For all that, though, the show is really about the characters and their experiences, is really about the nature of growing up in an early ‘80s US High School. And whilst that inevitably means some of the references are lost crossing the Atlantic, it doesn’t matter at all, because it’s genius is not in its period accuracy but rather in its eloquent expression of the essence of that (teen)age.

Talking of teenage experiences, I’ve been enjoying Jona Frank’s High School collection of portraits of 16 to 18 year olds recently. The photographs are great, but as is often the nature with such things, it’s the whole package that lends the individual images meaning. The book depicts the whole gamut of social strata within the contemporary US High School system, and whilst the lack of school uniform allows the groupings to be more visually obvious than they often are in UK High Schools, the underlying idea of the self-built social structures is definitely translatable. There’s a fine introduction by Gus Van Sant, in which he draws references to his brilliant Elephant (makes me want to see that movie again) and a terrific quote courtesy of Donna Gaines from her Teenage Wasteland: Suburbia’s Dead End Kids that talks about how in spite of the changes of the namings and content of teenagers’ social groupings over the past half century or so, the jocks is the one that, “with or without steroids” has remained constant at the head of affairs. I’ve got Gaines book on order, though goodness knows when I will find the time to read it.
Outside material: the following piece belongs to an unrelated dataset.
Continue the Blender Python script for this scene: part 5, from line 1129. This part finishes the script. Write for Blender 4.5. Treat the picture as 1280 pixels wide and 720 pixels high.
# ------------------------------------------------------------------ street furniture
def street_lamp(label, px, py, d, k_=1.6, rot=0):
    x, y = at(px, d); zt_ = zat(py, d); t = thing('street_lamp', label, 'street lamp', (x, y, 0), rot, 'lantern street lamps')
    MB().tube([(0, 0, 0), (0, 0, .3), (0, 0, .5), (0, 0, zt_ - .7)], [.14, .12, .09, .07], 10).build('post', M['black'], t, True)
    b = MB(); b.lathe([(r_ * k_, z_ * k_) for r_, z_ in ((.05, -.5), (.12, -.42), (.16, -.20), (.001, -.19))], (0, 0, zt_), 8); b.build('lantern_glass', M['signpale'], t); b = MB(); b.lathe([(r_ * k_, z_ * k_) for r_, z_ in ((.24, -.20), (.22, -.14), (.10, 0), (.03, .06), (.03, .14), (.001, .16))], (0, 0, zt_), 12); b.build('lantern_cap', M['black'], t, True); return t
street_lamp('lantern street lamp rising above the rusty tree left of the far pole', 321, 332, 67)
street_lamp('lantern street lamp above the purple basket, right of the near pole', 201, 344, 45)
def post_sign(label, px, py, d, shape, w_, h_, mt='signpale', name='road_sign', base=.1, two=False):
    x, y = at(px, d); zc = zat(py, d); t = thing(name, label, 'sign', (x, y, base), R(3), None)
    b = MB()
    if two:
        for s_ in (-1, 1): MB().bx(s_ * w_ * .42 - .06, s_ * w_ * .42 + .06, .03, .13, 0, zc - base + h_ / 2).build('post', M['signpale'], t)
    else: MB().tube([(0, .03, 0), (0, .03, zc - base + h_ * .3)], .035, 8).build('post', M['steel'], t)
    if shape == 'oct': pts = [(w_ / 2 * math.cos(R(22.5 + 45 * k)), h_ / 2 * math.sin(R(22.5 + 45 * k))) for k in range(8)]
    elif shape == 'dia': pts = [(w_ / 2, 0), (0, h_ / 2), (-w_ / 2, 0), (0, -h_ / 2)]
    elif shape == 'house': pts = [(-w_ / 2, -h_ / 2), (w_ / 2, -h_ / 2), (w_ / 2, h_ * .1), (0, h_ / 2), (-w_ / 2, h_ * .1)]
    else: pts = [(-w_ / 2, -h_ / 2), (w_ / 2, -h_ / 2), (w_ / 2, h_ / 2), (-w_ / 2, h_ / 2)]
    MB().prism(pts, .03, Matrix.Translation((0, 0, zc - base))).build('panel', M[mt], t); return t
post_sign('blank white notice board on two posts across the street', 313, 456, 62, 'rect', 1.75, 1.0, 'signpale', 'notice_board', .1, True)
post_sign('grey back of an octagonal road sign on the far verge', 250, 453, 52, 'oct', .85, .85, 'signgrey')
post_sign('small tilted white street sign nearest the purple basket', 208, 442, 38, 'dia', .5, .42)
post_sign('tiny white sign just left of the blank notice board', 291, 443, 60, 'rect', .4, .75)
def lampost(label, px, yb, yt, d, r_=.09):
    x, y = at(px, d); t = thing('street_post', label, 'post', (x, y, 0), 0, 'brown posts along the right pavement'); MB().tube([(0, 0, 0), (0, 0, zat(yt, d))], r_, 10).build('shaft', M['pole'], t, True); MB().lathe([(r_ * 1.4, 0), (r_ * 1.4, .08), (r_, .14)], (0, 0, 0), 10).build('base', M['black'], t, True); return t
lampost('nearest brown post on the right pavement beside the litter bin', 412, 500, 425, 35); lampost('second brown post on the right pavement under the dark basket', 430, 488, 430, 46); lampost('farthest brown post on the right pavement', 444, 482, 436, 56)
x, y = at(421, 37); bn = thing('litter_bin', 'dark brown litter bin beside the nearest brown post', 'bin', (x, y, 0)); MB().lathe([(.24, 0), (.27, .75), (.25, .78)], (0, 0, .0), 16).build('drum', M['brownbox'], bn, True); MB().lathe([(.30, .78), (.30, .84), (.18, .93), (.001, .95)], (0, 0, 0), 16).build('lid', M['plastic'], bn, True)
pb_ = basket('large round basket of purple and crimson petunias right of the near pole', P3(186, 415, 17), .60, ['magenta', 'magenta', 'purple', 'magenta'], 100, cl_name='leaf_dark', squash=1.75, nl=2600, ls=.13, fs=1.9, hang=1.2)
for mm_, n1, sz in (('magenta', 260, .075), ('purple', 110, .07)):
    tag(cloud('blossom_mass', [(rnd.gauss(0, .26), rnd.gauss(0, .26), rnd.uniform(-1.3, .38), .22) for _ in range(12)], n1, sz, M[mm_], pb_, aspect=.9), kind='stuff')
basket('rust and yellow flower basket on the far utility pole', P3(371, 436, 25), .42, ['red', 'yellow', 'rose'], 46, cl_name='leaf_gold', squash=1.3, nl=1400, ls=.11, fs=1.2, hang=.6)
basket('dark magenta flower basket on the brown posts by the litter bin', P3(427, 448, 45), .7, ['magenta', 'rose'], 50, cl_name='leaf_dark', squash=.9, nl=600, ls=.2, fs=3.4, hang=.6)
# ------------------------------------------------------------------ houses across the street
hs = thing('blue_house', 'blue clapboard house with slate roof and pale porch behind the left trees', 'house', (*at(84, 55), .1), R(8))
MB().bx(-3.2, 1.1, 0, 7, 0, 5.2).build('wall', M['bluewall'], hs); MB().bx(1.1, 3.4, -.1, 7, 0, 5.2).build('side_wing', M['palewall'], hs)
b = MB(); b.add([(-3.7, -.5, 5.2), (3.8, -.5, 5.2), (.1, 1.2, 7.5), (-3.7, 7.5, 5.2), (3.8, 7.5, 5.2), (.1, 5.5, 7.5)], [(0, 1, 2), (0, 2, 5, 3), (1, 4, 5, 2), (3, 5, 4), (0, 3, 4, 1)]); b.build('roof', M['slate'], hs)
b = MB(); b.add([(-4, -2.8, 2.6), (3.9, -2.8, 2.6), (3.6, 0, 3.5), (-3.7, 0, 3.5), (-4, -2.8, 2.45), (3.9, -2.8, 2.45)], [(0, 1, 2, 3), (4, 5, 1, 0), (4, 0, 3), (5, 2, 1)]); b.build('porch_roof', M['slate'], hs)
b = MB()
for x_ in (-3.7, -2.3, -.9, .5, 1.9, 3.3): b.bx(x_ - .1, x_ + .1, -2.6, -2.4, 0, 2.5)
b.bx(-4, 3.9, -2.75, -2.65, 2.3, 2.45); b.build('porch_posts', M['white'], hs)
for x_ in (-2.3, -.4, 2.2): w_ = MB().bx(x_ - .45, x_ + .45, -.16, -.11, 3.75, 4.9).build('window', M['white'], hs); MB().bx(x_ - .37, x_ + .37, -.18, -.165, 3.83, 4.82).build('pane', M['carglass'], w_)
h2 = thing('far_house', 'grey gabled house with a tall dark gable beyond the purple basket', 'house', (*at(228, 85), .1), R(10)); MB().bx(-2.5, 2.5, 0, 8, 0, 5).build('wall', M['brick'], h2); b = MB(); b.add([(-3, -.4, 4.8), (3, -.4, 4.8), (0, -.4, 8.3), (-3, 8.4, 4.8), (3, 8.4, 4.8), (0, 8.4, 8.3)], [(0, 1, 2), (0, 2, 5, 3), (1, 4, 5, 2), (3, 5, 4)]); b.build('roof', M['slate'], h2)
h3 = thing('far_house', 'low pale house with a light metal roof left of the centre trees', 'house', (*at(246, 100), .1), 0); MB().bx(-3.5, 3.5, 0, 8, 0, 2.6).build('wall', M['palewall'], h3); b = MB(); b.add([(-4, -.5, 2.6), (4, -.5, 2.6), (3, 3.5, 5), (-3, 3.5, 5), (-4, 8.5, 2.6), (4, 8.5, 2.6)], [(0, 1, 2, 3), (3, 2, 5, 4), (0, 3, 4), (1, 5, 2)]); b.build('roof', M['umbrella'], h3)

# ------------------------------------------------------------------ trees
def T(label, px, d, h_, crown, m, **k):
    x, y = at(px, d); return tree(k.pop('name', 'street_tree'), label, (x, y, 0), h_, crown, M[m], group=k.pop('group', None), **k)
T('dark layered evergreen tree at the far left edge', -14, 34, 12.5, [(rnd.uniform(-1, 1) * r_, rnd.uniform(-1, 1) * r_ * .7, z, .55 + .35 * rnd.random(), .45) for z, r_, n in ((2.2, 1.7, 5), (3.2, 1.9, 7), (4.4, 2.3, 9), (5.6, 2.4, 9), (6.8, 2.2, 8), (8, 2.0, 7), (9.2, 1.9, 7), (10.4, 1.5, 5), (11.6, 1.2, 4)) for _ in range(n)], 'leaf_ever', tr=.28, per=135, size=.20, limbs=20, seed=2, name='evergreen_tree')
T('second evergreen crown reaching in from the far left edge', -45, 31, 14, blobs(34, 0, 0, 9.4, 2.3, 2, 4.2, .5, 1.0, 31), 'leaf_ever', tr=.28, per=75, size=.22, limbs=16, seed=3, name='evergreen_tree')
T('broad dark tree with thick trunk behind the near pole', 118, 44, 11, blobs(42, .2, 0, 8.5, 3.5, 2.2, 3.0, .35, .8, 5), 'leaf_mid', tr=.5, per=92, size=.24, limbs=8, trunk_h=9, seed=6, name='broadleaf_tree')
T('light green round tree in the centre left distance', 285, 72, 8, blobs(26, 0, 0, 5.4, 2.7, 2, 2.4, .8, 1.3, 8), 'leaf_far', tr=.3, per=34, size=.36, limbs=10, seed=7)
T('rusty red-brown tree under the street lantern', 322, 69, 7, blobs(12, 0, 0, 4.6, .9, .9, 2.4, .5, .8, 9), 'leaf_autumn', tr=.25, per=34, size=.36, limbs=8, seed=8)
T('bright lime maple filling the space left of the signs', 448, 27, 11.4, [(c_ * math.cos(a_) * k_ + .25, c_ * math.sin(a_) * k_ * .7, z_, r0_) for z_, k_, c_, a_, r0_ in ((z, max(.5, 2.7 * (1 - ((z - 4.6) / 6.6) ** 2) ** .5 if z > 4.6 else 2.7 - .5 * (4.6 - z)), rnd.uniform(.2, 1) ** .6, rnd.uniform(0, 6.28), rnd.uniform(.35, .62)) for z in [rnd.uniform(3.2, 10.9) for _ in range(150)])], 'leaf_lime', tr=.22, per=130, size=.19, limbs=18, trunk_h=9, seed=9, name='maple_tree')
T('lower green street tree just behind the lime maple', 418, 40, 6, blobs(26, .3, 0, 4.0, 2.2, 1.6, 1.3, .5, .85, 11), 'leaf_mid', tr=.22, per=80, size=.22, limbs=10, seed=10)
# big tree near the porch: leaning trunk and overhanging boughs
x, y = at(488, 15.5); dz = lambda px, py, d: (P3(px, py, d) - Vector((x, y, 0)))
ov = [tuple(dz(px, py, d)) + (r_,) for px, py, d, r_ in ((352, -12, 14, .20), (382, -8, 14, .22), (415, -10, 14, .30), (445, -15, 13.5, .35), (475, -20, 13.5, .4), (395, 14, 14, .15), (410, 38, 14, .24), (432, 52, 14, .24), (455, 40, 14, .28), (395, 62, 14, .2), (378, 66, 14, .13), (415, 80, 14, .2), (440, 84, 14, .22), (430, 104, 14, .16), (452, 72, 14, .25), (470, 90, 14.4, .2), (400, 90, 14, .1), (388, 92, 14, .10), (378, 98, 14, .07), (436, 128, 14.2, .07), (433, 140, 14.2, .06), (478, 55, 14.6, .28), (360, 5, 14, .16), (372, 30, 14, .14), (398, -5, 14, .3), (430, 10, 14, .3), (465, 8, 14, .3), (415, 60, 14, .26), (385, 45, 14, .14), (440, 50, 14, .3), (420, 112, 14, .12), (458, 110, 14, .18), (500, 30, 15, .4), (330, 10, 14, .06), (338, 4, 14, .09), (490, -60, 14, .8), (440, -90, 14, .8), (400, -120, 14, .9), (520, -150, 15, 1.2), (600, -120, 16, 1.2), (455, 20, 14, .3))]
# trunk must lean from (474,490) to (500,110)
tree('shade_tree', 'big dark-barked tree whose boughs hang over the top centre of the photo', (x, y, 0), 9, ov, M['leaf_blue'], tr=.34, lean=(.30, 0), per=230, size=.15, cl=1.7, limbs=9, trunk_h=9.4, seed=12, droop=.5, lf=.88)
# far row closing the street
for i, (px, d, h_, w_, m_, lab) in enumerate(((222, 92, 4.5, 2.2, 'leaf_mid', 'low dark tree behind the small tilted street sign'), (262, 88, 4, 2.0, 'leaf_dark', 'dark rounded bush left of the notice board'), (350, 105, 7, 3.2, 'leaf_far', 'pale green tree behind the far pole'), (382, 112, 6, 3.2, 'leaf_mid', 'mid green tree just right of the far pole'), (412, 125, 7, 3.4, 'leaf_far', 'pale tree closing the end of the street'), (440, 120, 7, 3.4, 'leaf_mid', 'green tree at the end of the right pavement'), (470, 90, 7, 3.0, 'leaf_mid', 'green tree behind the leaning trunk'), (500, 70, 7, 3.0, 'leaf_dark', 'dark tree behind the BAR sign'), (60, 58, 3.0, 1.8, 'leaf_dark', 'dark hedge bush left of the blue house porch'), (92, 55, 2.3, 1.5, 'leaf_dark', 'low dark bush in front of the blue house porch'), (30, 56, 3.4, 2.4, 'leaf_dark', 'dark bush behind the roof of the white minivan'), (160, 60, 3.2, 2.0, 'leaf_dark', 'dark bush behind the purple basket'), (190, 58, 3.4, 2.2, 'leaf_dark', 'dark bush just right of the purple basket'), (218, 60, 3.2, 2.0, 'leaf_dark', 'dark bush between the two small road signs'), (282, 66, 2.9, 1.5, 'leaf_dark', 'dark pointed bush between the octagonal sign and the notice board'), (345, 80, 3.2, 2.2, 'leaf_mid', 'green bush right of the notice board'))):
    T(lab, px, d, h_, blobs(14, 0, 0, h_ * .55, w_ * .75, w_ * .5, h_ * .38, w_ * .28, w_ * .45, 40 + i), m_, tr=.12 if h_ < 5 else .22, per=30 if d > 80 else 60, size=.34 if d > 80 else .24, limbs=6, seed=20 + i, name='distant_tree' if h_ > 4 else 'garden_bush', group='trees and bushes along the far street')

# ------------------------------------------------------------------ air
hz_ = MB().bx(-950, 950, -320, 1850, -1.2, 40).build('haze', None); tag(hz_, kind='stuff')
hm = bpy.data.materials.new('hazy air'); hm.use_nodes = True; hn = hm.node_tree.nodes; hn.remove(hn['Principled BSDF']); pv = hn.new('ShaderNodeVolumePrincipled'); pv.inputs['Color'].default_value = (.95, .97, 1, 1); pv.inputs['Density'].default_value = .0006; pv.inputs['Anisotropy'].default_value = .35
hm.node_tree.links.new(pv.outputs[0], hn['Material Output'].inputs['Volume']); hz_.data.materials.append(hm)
As good as the portraits are, however, the closing section of High School is perhaps even more interesting. Here, after a lovely hand written introductory page and interspersed with pages of quotes and observations by Frank, the students themselves give voice to their feelings, opinions, theories about High School and their identities. It’s fascinating stuff, as much for trying to draw out the lines that begin to draw a portrait of how you remember your own high school self as for anything else.